Кроме этих двух сыновей, участвовавших в описанной битве, у Симона был еще сын, носивший по деду имя Маттафий, и дочь. Последняя была замужем за Птоломеем, сыном Хабуба, богатым человеком, которому тесть поручил управление областью Иерихона, лежащею в Иорданской долине Иудеи. Но Птоломей мечтал о высшей власти. В 136 г. Симон со своими младшими сыновьями, Иудой и Маттафией, объезжал все города Иудеи. Когда он прибыл в Иерихон, Птоломей пригласил его на пир в свой замок Лок. Во время пиршества убрали оружие гостей, напали на них и перебили. Птоломей послал своих убийц и в Газару, где в качестве главнокомандующего жил Иоанн; но последний узнал об этом замысле и приказал убить коварных гостей. Таким образом, расстроился план Птоломея привлечь на свою сторону низших военачальников. Более основательную надежду этот мятежник мог возлагать на помощь сирийского царя, к которой он и обратился тот час после убиения Симона и его сыновей.

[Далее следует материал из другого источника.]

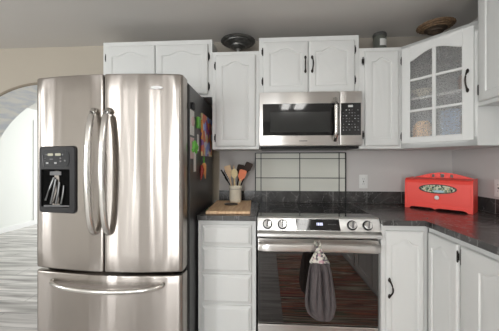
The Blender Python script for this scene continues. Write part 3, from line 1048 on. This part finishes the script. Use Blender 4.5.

Смерть Симона унесла с собою последнего из сыновей Маттафии. Что было предпринято и совершено отцом в его священном рвении сохранить неприкосновенность исконной веры и богослужения, то принесло благие плоды его сыновьям после долгой и упорной борьбы. Конечно, стремления эти уже давно имели впереди совсем иную цель. Уже Иуда не имел после договора с Лизием никакого основания продолжать борьбу, если бы не считал политическую свободу своего народа столь же желанной целью, как и неприкосновенность своей религии. Но взгляды, которыми руководился в своих действиях Иуда, оставались всегда благочестивыми, бескорыстными и исполненными патриотизма. С дальнозоркостью он соединял благородство помыслов, к сожалению, все более исчезавшее в тогдашнем еврейском обществе. Строгая приверженность к Закону, отличающая многие его поступки, не была мелочною, а объясняется в большинстве случаев глубоким преклонением пред законом, как целом, служившим залогом сохранения Израиля к справедливо составлявших гордость всего еврейского народа. Быть может, он во многом проявлял бы бóльшую свободу суждений, если бы он не был вынужден считаться с желаниями своей партии. Они сплотились воедино для борьбы за Закон и должны были поэтому до мелочей исполнять этот Закон. Совершенно иным, чем Иуда, рисуется образ его брата и преемника Ионафана. Его борьба была вначале исключительно борьбой за сохранение партии; его мужество было мужеством отчаяния. Своим дальнейшим счастьем он обязан, главным образом, благоприятным условиям того времени, – и отчасти своей бесцеремонности в присвоении чужого имущества и находчивости, и льстивости речи. Если в указываемых чертах он скорее является последователем тех эллинистических иудеев, которых мы встречаем, например, при дворе Птоломеев, то, с другой стороны, мы нигде в биографии этого правителя не встречаем такой черты, которая давала бы более возвышенное представление о его личности. Сан первосвященника, возложенный на него, достался, таким образом, не наиболее достойному. Поскольку религия играет какую-либо роль в его войнах, мы почти готовы сказать, что она служила ему только орудием.

Гораздо лучшее впечатление оставляет история Симона. Если его главным стремлением было основать и укрепить наследственную власть в своей династии, то он сумел, однако, почти всецело слить эту мысль с освобождением и возвеличением своего народа. Достойный священник, мудрый и проницательный государственный деятель, отец своей страны, радеющий об экономическом и нравственном благополучии подданных, Симон достиг отчасти того идеала, который в позднейшие века носился перед умственным взором столь многих католических духовных князей.